▶ _Data provided_:
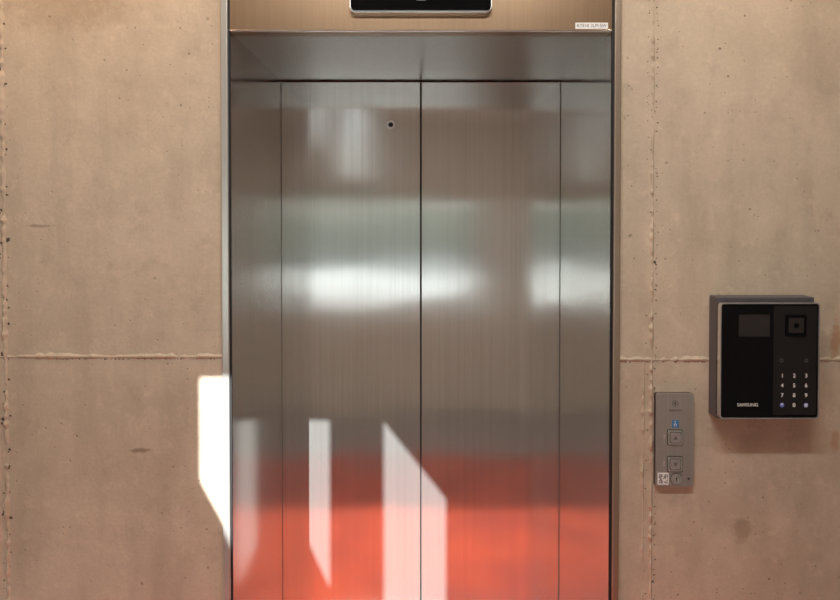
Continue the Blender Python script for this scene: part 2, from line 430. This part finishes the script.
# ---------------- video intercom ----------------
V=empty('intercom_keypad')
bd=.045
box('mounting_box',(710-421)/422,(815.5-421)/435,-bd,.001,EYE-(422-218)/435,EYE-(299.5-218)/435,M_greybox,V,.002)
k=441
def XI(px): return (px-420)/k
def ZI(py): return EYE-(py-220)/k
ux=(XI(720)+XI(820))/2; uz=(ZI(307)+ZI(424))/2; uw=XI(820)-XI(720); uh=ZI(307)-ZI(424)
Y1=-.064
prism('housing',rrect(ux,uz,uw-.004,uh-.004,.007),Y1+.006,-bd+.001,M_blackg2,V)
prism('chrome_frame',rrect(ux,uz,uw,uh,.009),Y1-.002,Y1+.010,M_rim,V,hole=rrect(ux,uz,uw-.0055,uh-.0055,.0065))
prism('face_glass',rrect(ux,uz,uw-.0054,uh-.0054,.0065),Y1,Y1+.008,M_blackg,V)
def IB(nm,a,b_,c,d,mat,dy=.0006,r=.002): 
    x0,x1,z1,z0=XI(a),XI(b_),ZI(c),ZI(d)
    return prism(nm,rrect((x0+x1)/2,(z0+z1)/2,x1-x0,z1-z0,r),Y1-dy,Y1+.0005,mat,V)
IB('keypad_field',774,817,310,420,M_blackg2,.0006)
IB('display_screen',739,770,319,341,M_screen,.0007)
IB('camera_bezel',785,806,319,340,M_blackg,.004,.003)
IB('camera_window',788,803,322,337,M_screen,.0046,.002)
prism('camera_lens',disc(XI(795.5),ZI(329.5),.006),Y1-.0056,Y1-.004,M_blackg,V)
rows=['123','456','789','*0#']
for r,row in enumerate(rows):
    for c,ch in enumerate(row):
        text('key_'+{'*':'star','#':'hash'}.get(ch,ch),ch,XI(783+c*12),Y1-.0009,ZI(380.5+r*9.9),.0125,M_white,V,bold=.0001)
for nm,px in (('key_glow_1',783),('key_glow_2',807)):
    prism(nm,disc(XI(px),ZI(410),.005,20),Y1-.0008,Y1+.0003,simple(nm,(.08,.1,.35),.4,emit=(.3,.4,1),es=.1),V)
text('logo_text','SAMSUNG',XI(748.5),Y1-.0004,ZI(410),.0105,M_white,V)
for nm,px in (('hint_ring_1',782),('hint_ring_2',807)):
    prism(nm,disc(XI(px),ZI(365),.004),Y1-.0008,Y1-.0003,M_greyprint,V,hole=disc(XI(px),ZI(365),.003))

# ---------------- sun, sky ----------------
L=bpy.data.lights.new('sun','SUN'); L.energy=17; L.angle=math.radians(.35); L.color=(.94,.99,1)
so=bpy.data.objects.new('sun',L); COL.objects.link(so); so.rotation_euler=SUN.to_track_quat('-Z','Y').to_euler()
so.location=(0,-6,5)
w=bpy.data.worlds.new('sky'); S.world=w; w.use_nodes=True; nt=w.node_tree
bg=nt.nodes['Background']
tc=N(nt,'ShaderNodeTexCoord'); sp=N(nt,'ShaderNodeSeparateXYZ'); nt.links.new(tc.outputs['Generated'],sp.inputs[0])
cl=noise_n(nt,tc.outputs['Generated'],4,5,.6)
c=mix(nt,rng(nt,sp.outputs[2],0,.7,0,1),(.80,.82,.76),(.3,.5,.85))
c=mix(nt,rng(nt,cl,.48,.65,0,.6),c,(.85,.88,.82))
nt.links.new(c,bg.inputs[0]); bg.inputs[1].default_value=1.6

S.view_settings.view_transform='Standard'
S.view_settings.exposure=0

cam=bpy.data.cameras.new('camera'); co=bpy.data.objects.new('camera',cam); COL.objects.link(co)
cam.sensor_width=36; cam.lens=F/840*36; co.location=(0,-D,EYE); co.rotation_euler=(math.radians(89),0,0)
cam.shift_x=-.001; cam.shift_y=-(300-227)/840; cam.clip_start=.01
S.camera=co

▶ _Written exercise_:
Leave out the pictures and transcribe everything else exactly.

▶ _Correct result_:
Continue the Blender Python script for this scene: part 2, from line 430. This part finishes the script.
# ---------------- video intercom ----------------
V=empty('intercom_keypad')
bd=.045
box('mounting_box',(710-421)/422,(815.5-421)/435,-bd,.001,EYE-(422-218)/435,EYE-(299.5-218)/435,M_greybox,V,.002)
k=441
def XI(px): return (px-420)/k
def ZI(py): return EYE-(py-220)/k
ux=(XI(720)+XI(820))/2; uz=(ZI(307)+ZI(424))/2; uw=XI(820)-XI(720); uh=ZI(307)-ZI(424)
Y1=-.064
prism('housing',rrect(ux,uz,uw-.004,uh-.004,.007),Y1+.006,-bd+.001,M_blackg2,V)
prism('chrome_frame',rrect(ux,uz,uw,uh,.009),Y1-.002,Y1+.010,M_rim,V,hole=rrect(ux,uz,uw-.0055,uh-.0055,.0065))
prism('face_glass',rrect(ux,uz,uw-.0054,uh-.0054,.0065),Y1,Y1+.008,M_blackg,V)
def IB(nm,a,b_,c,d,mat,dy=.0006,r=.002): 
    x0,x1,z1,z0=XI(a),XI(b_),ZI(c),ZI(d)
    return prism(nm,rrect((x0+x1)/2,(z0+z1)/2,x1-x0,z1-z0,r),Y1-dy,Y1+.0005,mat,V)
IB('keypad_field',774,817,310,420,M_blackg2,.0006)
IB('display_screen',739,770,319,341,M_screen,.0007)
IB('camera_bezel',785,806,319,340,M_blackg,.004,.003)
IB('camera_window',788,803,322,337,M_screen,.0046,.002)
prism('camera_lens',disc(XI(795.5),ZI(329.5),.006),Y1-.0056,Y1-.004,M_blackg,V)
rows=['123','456','789','*0#']
for r,row in enumerate(rows):
    for c,ch in enumerate(row):
        text('key_'+{'*':'star','#':'hash'}.get(ch,ch),ch,XI(783+c*12),Y1-.0009,ZI(380.5+r*9.9),.0125,M_white,V,bold=.0001)
for nm,px in (('key_glow_1',783),('key_glow_2',807)):
    prism(nm,disc(XI(px),ZI(410),.005,20),Y1-.0008,Y1+.0003,simple(nm,(.08,.1,.35),.4,emit=(.3,.4,1),es=.1),V)
text('logo_text','SAMSUNG',XI(748.5),Y1-.0004,ZI(410),.0105,M_white,V)
for nm,px in (('hint_ring_1',782),('hint_ring_2',807)):
    prism(nm,disc(XI(px),ZI(365),.004),Y1-.0008,Y1-.0003,M_greyprint,V,hole=disc(XI(px),ZI(365),.003))

# ---------------- sun, sky ----------------
L=bpy.data.lights.new('sun','SUN'); L.energy=17; L.angle=math.radians(.35); L.color=(.94,.99,1)
so=bpy.data.objects.new('sun',L); COL.objects.link(so); so.rotation_euler=SUN.to_track_quat('-Z','Y').to_euler()
so.location=(0,-6,5)
w=bpy.data.worlds.new('sky'); S.world=w; w.use_nodes=True; nt=w.node_tree
bg=nt.nodes['Background']
tc=N(nt,'ShaderNodeTexCoord'); sp=N(nt,'ShaderNodeSeparateXYZ'); nt.links.new(tc.outputs['Generated'],sp.inputs[0])
cl=noise_n(nt,tc.outputs['Generated'],4,5,.6)
c=mix(nt,rng(nt,sp.outputs[2],0,.7,0,1),(.80,.82,.76),(.3,.5,.85))
c=mix(nt,rng(nt,cl,.48,.65,0,.6),c,(.85,.88,.82))
nt.links.new(c,bg.inputs[0]); bg.inputs[1].default_value=1.6

S.view_settings.view_transform='Standard'
S.view_settings.exposure=0

cam=bpy.data.cameras.new('camera'); co=bpy.data.objects.new('camera',cam); COL.objects.link(co)
cam.sensor_width=36; cam.lens=F/840*36; co.location=(0,-D,EYE); co.rotation_euler=(math.radians(89),0,0)
cam.shift_x=-.001; cam.shift_y=-(300-227)/840; cam.clip_start=.01
S.camera=co